▶ BRIEF: In the material below, find all lines with the string "from" and copy them.

▶ COLLECTED MATERIAL:
┏━━
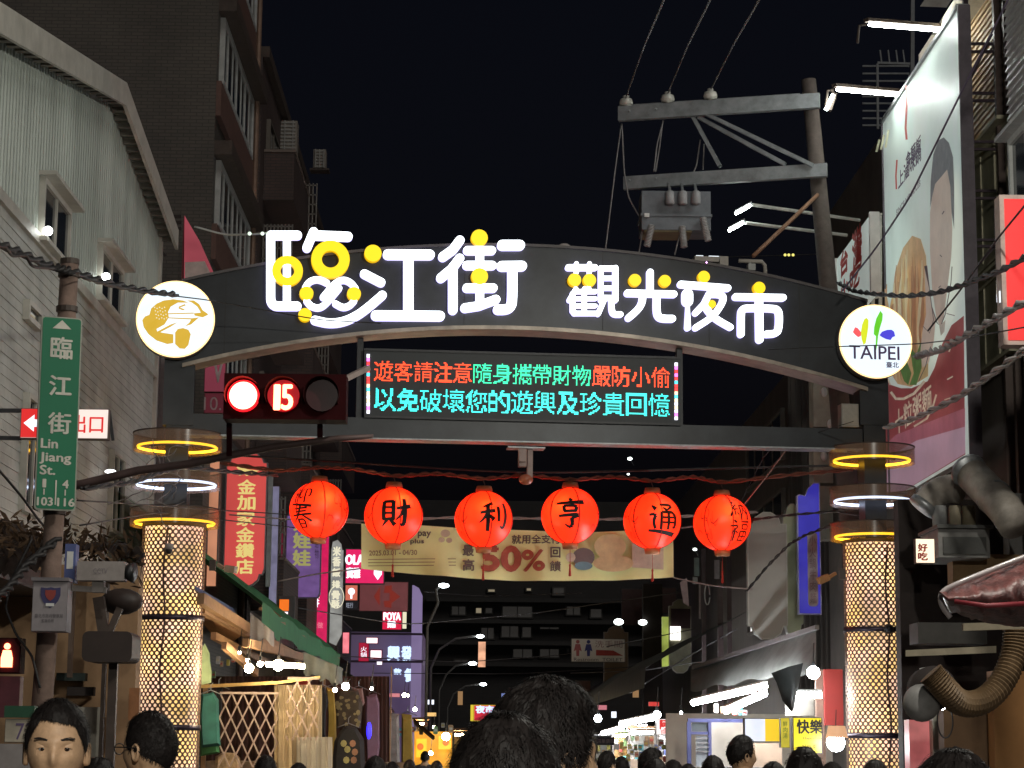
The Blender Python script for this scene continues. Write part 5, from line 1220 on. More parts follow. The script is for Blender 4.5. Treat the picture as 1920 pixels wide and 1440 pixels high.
# exit sign behind
root, F, W, H = sign('exit_sign', 'lit white sign reading 出口 with a red arrow end, behind the green street sign', 'sign', 37, 767, 205, 822, 21.5, E('exit_face', (1.0, 0.86, 0.78), .9), M('exit_case', (0.12, 0.08, 0.07)), depth=.12)
er = E('exit_red', (0.85, .03, .03), .8)
mb = MB(); mb.fbox(F, .01, .01, W * .42, H - .01, .014, .018); mb.build('red_field', er, root)
mb = MB(); mb.prism(F, [(W * .04, H * .5), (W * .16, H * .22), (W * .16, H * .38), (W * .40, H * .38), (W * .40, H * .62), (W * .16, H * .62), (W * .16, H * .78)], .02, .022); mb.build('arrow', w_lit2, root)
lettering(F, '出口', W * .58, H * .2, W * .94, H * .78, er, root, c=.02, bold=.003)
mb = MB(); mb.bar(A(-60, 770, 21.6), A(40, 770, 21.6), .04); mb.bar(A(-60, 820, 21.6), A(40, 822, 21.6), .04); mb.bar(A(205, 770, 21.6), A(212, 826, 21.6), .03); mb.build('bracket', dark, root)
# traffic signal on a mast arm
ty = 19.6
ts = thing('traffic_signal', 'horizontal traffic signal showing a glowing red light and a red 15 countdown', 'traffic light', A(455, 742, ty))
p, q = A(418, 785, ty), A(650, 702, ty)
hz = M('housing_red_glow_tint', (0.03, 0.003, 0.004), .8, spec=.1)  # dark red in the colour stands in for the lamp's red glow
mb = MB(); mb.box(p.x, ty, p.z, q.x, ty + .28, q.z); mb.build('housing', hz, ts)
for k, x in enumerate((457, 532, 604)):
    c = A(x, 743, ty - .01); mb = MB(); rr_ = .165
    k0 = 0
    for i in range(15):
        t_ = R(-25 + 230 * i / 14)
        for d0 in (0, -.17): mb.v.append((c.x + rr_ * math.cos(t_), ty + d0, c.z + rr_ * math.sin(t_)))
    for i in range(14): mb.f.append([i * 2, i * 2 + 1, i * 2 + 3, i * 2 + 2]); mb.m.append(0)
    mb.build('visor', hz, ts, True)
    mb = MB(); mb.tube([(c.x, ty - .004, c.z), (c.x, ty - .05, c.z)], .148, 28)
    ln_ = mb.build('lens', (E('red_lens_halo', (1.0, 0.01, 0.02), 1.3), E('red_digit_halo', (.6, 0.0, 0.008), .55), M('dark_lens', (0.05, 0.01, 0.012), .25))[k], ts)  # red rim and backing glow painted in as the halo of lamp and digits
    if k == 0: mb = MB(); mb.tube([(c.x, ty - .051, c.z), (c.x, ty - .058, c.z)], .128, 28); mb.build('led_array', E('red_signal', (1.0, 0.09, 0.06), 24), ln_)
Fs = Fr((0, ty - .056, 0)); c = A(532, 743, ty)
dg = E('countdown_red', (1.0, .2, .1), 9)
for body, x0, x1 in (('1', 514, 525), ('5', 528, 549)):
    a, b = Fs.hit(x0, 768); a1, b1 = Fs.hit(x1, 722); lettering(Fs, body, a, b, a1, b1, dg, ts, c=.005, bold=.008, name='countdown_digit')
mb = MB(); mb.bar(A(628, 720, ty + .4), A(690, 690, ty + .9), .05); mb.build('tie_rod', M('rod_pale', (0.3, 0.24, 0.22)), ts)
t = thing('mast_arm', 'long dark mast arm rising from the left toward the middle of the cross beam', 'mast arm', A(160, 905, 20.2))
mb = MB(); mb.tube([A(110, 917, 20.3), A(160, 906, 20.2), A(260, 882, 20.2), A(353, 870, 20.1), A(510, 838, 20), A(635, 822, 19.9), A(700, 818, 19.9)], .04, 10, radii=[.044, .042, .04, .038, .034, .03, .02]); mb.build('arm', M('arm_dark', (0.11, 0.07, 0.065), .6, .2), t, True)
for x in (430, 600):
    c = A(x, 790, 20.0); c2 = A(x, 855 if x < 500 else 828, 20.0); mb = MB(); mb.bar(c, c2, .05); mb.build('signal_bracket', hz, t)
# pedestrian signal
root, F, W, H = sign('pedestrian_signal', 'red glowing pedestrian signal with a standing man at the left edge', 'pedestrian signal', -20, 1196, 40, 1262, 19.2, M('dark_lens', (0.05, 0.015, 0.018), .25), hz, depth=.2)
c0 = F.hit(14, 1230)
mb = MB(); mb.prism(F, circle(c0[0], c0[1] + .085, .028, 14), .02, .03); mb.prism(F, [(c0[0] - .05, c0[1] - .1), (c0[0] + .05, c0[1] - .1), (c0[0] + .052, c0[1] - .02), (c0[0] + .035, c0[1] + .05), (c0[0] - .035, c0[1] + .05), (c0[0] - .052, c0[1] - .02)], .02, .03); mb.build('standing_man', E('pedestrian_red', (1, .16, .08), 9), root)
mb = MB(); p, q = A(-10, 1345, 19.2), A(38, 1268, 19.2); mb.box(p.x, 19.2, p.z, q.x, 19.35, q.z); mb.build('lower_housing', M('maroon_housing', (0.10, 0.02, 0.03)), root)
for (px, py, Yc, nm_, lb_) in ((1552, 1082, 28.4, 'orange', 'small orange lit flood lamp clamped to the left side of the right column'), (424, 1066, 27.6, 'tan', 'small tan camera clamped to the right side of the left column')):
    c = A(px, py, Yc); t = thing('clamp_lamp' if nm_ == 'orange' else 'security_camera', lb_, 'flood lamp' if nm_ == 'orange' else 'security camera', c); cm_ = M('lamp_%s' % nm_, (.5, .24, .1) if nm_ == 'orange' else (.42, .3, .22), .5)
    s_ = -1 if nm_ == 'orange' else 1
    MB().bar(c, c + Vector((.13 * s_, -.05, -.06 if s_ < 0 else -.02)), .09, .09).build('housing', cm_, t); MB().bar(c + Vector((-.02 * s_, .02, 0)), c + Vector((-.12 * s_, .1, .06)), .04).build('arm', cm_, t); MB().box(c.x - .2 * s_ - .03, c.y + .08, c.z - .02, c.x - .2 * s_ + .05, c.y + .14, c.z + .12).build('clamp', brown, t)
# control boxes on the pole
root, F, W, H = sign('control_box', 'grey control box with a blue and red shield badge on the leaning pole', 'control box', 58, 1090, 128, 1184, 18.7, M('box_grey', (0.30, 0.27, 0.28), .6, 0, .2, 6), M('box_side', (0.2, 0.18, 0.19)), depth=.22, border=.02)
def sh(s, cx, cy): return [(cx + x * s, cy + y * s) for x, y in ((-1, 1), (-.4, .93), (0, 1.02), (.4, .93), (1, 1), (1.02, .2), (.8, -.4), (.4, -.85), (0, -1.1), (-.4, -.85), (-.8, -.4), (-1.02, .2))]
mb = MB(); mb.prism(F, sh(.085, W * .52, H * .68), .014, .017); mb.build('shield', M('badge_blue', (0.05, 0.045, 0.13)), root)
mb = MB(); mb.prism(F, sh(.045, W * .52, H * .72), .018, .02); mb.build('shield_centre', M('badge_red', (0.3, 0.05, 0.04)), root)
mb = MB(); mb.prism(F, [(W * .4, H * .5), (W * .64, H * .5), (W * .64, H * .56), (W * .4, H * .56)], .021, .022); mb.build('shield_scroll', white, root)
lettering(F, '臺北市政府警察局', W * .1, H * .27, W * .9, H * .35, M('box_text', (0.1, 0.09, 0.1)), root, c=.016); lettering(F, '監錄系統', W * .3, H * .18, W * .65, H * .25, M('box_text', (0.1, 0.09, 0.1)), root, c=.016)
mb = MB(); mb.box(F.o.x - .01, 18.66, F.o.z + H, F.o.x + W + .01, 18.95, F.o.z + H + .03); mb.build('box_roof', M('box_side', (0.2, 0.18, 0.19)), root)
root, F, W, H = sign('street_camera', 'long pale tube camera pointing right beside the leaning pole', 'security camera', 144, 1053, 234, 1088, 18.8, M('camera_pale', (0.34, 0.3, 0.28)), M('camera_pale2', (0.28, 0.25, 0.23)), [('CCTV', .35, .35, .65, .62, M('print_dim', (0.2, 0.17, 0.19)))], depth=.18, border=0)
mb = MB(); mb.tube([F.p(W, H * .5, -.08), F.p(W + .07, H * .45, -.06)], .085, 16, radii=[.06, .09]); mb.build('hood', black, root, True)
mb = MB(); mb.box(F.o.x + W * .3, 18.85, F.o.z - .1, F.o.x + W * .55, 18.95, F.o.z); mb.bar(F.p(-.1, -.06, -.1), F.p(W * .6, -.08, -.1), .05); mb.build('mount', M('camera_pale2', (0.28, 0.25, 0.23)), root)
root, F, W, H = sign('blue_white_box', 'narrow blue and white box fixed between the pole and the tube camera', 'box', 120, 1020, 143, 1092, 18.9, M('box_blue', (0.09, 0.12, 0.3)), M('box_blue', (0.09, 0.12, 0.3)), depth=.15, border=0)
mb = MB(); mb.prism(F, [(W * .2, H * .35), (W * .8, H * .35), (W * .8, H * .8), (W * .2, H * .8)], .013, .016); mb.build('white_label', white, root)
t = thing('black_housing', 'big dark rounded housing on a post left of the left column', 'equipment housing', A(205, 1210, 20))
p, q = A(160, 1242, 20), A(255, 1186, 20)
mb = MB(); mb.prism(Fr((0, 20.3, 0)), rrect(p.x, p.z, q.x, q.z, .06), 0, .5); mb.build('body', M('housing_brown_black', (0.035, 0.022, 0.018), .6), t)
mb = MB(); mb.bar(((p.x + q.x) / 2, 20.2, 0), ((p.x + q.x) / 2, 20.2, p.z), .08); mb.bar(A(195, 1186, 20.1), A(185, 1120, 20.1), .1); mb.bar(A(205, 1186, 20.1), A(225, 1140, 20.1), .06); mb.build('post', brown, t)
mb = MB(); mb.ball(A(228, 1128, 20.4), .17, sx=1.2, sy=.8, sz=.75); mb.build('rubber_cover', M('housing_brown_black', (0.035, 0.022, 0.018), .6), t, True)
root, F, W, H = sign('house_number_box', 'green topped box with the number 73 low at the left edge', 'number sign', 8, 1348, 66, 1392, 17, M('number_cream', (0.52, 0.46, 0.36)), M('number_case', (0.1, 0.1, 0.09)), [('73', .38, .12, .95, .82, bk)], depth=.1)
mb = MB(); mb.box(F.o.x, 16.95, F.o.z + H + .01, F.o.x + W, 17.1, F.o.z + H + .1); mb.build('green_top', M('number_green', (0.02, 0.1, 0.05)), root)
mb = MB(); mb.box(F.o.x - .02, 16.93, F.o.z - .35, F.o.x + W, 17.1, F.o.z - .01); mb.build('lower_case', M('camera_grey', (0.3, 0.27, 0.26)), root)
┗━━
▶ EXERCISE OUTPUT:
The Blender Python script for this scene continues. Write part 5, from line 1220 on. More parts follow. The script is for Blender 4.5. Treat the picture as 1920 pixels wide and 1440 pixels high.
t = thing('mast_arm', 'long dark mast arm rising from the left toward the middle of the cross beam', 'mast arm', A(160, 905, 20.2))